Given problem: Copy exactly the lines of the records below, and only those lines, beginning with the line that contains "Write part 2" and ending with the line that contains "npmesh('snow_ground_and_mountains',vs,F[:,::-1],MT)".

Scenes as source code:
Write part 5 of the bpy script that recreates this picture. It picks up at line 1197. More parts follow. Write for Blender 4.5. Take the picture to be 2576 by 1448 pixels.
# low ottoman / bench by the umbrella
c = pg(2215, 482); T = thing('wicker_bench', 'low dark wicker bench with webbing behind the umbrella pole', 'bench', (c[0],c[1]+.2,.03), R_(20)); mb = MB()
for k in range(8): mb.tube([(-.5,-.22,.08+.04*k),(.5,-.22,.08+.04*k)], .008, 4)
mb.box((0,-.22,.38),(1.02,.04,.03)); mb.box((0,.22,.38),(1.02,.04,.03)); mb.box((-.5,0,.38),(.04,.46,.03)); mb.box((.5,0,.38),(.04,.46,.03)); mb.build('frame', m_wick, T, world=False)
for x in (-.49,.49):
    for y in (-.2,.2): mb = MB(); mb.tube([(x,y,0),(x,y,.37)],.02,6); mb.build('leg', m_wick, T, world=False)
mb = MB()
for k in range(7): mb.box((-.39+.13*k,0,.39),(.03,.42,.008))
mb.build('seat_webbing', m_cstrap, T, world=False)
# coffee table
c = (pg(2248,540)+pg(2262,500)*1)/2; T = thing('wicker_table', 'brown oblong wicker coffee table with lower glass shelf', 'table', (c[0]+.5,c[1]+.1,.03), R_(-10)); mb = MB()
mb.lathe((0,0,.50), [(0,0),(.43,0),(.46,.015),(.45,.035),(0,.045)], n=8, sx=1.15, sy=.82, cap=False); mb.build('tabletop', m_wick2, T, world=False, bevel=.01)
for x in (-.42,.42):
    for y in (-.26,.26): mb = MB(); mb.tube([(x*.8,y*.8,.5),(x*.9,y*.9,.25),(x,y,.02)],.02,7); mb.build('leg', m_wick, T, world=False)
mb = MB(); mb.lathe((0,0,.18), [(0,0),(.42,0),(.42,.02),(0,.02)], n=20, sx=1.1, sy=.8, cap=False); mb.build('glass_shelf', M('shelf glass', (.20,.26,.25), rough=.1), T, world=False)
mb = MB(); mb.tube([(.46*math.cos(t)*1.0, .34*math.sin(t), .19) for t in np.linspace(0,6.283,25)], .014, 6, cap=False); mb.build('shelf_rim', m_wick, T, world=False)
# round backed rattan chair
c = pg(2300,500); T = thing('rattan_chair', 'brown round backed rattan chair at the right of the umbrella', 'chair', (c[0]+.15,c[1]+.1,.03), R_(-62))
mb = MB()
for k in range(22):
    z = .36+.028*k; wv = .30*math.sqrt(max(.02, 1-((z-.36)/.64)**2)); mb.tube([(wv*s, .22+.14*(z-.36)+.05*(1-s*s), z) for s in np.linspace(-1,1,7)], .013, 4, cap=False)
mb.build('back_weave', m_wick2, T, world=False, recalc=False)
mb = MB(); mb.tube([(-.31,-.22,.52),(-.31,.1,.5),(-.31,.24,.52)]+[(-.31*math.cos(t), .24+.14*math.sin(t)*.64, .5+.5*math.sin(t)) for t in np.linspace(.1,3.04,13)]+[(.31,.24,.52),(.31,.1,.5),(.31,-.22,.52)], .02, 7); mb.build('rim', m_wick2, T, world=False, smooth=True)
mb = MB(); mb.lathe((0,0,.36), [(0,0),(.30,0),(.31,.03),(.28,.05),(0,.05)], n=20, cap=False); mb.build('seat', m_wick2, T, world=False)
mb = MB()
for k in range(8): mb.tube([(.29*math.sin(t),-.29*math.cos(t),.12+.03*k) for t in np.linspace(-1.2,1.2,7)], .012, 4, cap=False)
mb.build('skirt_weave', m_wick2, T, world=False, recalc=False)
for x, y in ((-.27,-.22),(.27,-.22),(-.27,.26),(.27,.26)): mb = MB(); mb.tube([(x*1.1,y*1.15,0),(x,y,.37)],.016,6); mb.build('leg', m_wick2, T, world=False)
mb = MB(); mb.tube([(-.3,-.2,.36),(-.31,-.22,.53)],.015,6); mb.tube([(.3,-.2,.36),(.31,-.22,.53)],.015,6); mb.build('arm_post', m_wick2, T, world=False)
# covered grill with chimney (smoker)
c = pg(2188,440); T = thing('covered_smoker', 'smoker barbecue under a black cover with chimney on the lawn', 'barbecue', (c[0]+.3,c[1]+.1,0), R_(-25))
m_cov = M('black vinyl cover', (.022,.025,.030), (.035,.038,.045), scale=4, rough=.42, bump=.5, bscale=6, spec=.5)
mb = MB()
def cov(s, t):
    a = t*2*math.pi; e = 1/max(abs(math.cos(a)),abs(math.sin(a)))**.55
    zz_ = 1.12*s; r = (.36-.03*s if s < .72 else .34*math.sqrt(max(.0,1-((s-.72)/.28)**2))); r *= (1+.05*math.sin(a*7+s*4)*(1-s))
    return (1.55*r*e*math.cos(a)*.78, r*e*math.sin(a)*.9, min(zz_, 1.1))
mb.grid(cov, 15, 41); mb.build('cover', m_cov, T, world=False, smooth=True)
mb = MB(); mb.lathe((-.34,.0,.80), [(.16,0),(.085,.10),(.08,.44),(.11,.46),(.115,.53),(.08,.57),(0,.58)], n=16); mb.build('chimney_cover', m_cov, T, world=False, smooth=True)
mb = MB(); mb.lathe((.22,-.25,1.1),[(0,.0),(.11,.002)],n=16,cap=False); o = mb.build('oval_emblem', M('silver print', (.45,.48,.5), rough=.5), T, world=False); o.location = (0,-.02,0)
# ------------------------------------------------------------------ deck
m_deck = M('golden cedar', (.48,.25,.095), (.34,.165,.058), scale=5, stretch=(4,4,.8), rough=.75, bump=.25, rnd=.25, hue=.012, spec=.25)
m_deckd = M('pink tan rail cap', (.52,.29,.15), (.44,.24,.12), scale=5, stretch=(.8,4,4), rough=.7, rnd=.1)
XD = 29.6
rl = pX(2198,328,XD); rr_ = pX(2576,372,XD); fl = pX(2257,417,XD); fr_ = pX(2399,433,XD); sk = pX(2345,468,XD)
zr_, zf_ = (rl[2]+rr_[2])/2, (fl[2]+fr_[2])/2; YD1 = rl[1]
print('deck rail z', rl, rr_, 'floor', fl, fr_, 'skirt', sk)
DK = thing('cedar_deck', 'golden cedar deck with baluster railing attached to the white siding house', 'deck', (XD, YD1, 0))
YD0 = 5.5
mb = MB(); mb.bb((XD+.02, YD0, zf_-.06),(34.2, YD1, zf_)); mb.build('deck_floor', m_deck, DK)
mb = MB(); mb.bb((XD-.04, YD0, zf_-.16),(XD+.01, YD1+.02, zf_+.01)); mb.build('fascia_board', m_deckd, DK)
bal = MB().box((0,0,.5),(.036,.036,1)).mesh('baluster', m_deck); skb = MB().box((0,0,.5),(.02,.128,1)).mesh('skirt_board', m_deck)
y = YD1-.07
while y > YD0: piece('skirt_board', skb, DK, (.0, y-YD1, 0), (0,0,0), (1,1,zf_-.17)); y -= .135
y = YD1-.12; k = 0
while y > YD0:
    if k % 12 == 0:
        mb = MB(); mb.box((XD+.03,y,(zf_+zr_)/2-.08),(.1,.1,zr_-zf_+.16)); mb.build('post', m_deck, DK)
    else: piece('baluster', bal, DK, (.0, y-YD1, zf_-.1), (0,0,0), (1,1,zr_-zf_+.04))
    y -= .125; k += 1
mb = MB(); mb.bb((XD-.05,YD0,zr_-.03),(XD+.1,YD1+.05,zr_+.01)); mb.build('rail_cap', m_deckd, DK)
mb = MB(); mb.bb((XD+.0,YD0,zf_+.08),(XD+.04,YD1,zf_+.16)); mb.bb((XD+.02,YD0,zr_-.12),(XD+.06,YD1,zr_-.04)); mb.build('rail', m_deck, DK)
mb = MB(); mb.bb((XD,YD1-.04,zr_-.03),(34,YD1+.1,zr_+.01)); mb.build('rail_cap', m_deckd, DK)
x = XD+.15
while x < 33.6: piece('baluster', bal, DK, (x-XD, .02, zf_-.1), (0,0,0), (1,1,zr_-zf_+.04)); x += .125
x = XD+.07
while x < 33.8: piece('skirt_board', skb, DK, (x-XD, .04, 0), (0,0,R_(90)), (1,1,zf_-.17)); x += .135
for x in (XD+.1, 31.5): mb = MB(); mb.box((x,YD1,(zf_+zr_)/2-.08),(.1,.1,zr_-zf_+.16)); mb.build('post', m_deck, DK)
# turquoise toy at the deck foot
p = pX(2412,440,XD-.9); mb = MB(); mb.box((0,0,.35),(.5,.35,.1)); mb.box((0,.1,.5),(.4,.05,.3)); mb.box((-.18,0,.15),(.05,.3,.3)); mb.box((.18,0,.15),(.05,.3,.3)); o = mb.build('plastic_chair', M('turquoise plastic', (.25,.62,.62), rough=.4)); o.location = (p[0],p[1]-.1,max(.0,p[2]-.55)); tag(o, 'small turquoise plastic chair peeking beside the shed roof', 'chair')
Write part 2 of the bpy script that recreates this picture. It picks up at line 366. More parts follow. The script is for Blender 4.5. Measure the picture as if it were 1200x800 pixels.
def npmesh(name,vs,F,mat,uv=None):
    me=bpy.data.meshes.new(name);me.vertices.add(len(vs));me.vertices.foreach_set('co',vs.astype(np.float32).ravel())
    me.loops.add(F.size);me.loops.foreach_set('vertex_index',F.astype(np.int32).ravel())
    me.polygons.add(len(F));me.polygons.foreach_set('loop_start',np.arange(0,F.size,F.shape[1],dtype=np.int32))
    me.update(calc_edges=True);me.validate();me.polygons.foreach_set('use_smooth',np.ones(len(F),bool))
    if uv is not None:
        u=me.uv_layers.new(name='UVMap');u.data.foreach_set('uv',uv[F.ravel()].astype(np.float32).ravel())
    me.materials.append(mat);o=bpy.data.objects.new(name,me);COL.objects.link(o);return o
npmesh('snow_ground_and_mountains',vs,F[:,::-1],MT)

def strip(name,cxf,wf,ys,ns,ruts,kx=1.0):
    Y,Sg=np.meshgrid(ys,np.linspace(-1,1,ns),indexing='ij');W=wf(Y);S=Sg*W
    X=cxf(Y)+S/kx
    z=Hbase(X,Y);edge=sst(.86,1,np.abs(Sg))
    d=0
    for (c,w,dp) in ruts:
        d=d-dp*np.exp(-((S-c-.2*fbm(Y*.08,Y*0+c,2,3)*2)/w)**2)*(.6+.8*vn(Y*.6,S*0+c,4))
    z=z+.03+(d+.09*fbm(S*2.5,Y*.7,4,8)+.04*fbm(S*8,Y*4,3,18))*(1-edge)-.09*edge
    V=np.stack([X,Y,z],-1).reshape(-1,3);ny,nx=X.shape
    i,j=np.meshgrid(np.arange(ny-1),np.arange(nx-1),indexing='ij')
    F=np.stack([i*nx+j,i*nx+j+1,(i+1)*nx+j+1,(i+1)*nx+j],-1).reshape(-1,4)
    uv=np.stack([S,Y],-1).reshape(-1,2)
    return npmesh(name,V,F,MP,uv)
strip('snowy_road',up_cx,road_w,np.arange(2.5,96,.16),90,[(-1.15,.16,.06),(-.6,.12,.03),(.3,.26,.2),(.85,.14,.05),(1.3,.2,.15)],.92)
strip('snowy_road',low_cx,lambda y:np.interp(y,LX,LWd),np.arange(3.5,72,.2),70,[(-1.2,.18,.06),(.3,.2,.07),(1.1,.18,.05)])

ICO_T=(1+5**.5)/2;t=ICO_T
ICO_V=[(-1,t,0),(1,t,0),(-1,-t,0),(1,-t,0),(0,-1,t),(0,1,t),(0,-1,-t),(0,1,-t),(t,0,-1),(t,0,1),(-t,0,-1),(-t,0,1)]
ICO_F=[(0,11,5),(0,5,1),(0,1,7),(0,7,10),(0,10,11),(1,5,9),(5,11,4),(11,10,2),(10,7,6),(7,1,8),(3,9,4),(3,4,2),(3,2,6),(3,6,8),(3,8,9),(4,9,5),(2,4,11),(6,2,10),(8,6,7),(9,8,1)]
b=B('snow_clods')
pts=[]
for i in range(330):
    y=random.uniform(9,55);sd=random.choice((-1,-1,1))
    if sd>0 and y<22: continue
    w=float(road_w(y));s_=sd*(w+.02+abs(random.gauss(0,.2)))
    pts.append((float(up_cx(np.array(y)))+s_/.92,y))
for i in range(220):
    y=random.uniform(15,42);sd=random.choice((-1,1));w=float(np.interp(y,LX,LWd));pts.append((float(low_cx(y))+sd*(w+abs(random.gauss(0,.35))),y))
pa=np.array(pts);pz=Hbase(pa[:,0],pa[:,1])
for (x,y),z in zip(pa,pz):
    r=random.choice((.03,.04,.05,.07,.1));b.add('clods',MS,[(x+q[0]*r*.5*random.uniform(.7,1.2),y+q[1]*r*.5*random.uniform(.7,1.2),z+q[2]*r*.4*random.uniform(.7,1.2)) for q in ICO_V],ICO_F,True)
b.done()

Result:
Write part 2 of the bpy script that recreates this picture. It picks up at line 366. More parts follow. The script is for Blender 4.5. Measure the picture as if it were 1200x800 pixels.
def npmesh(name,vs,F,mat,uv=None):
    me=bpy.data.meshes.new(name);me.vertices.add(len(vs));me.vertices.foreach_set('co',vs.astype(np.float32).ravel())
    me.loops.add(F.size);me.loops.foreach_set('vertex_index',F.astype(np.int32).ravel())
    me.polygons.add(len(F));me.polygons.foreach_set('loop_start',np.arange(0,F.size,F.shape[1],dtype=np.int32))
    me.update(calc_edges=True);me.validate();me.polygons.foreach_set('use_smooth',np.ones(len(F),bool))
    if uv is not None:
        u=me.uv_layers.new(name='UVMap');u.data.foreach_set('uv',uv[F.ravel()].astype(np.float32).ravel())
    me.materials.append(mat);o=bpy.data.objects.new(name,me);COL.objects.link(o);return o
npmesh('snow_ground_and_mountains',vs,F[:,::-1],MT)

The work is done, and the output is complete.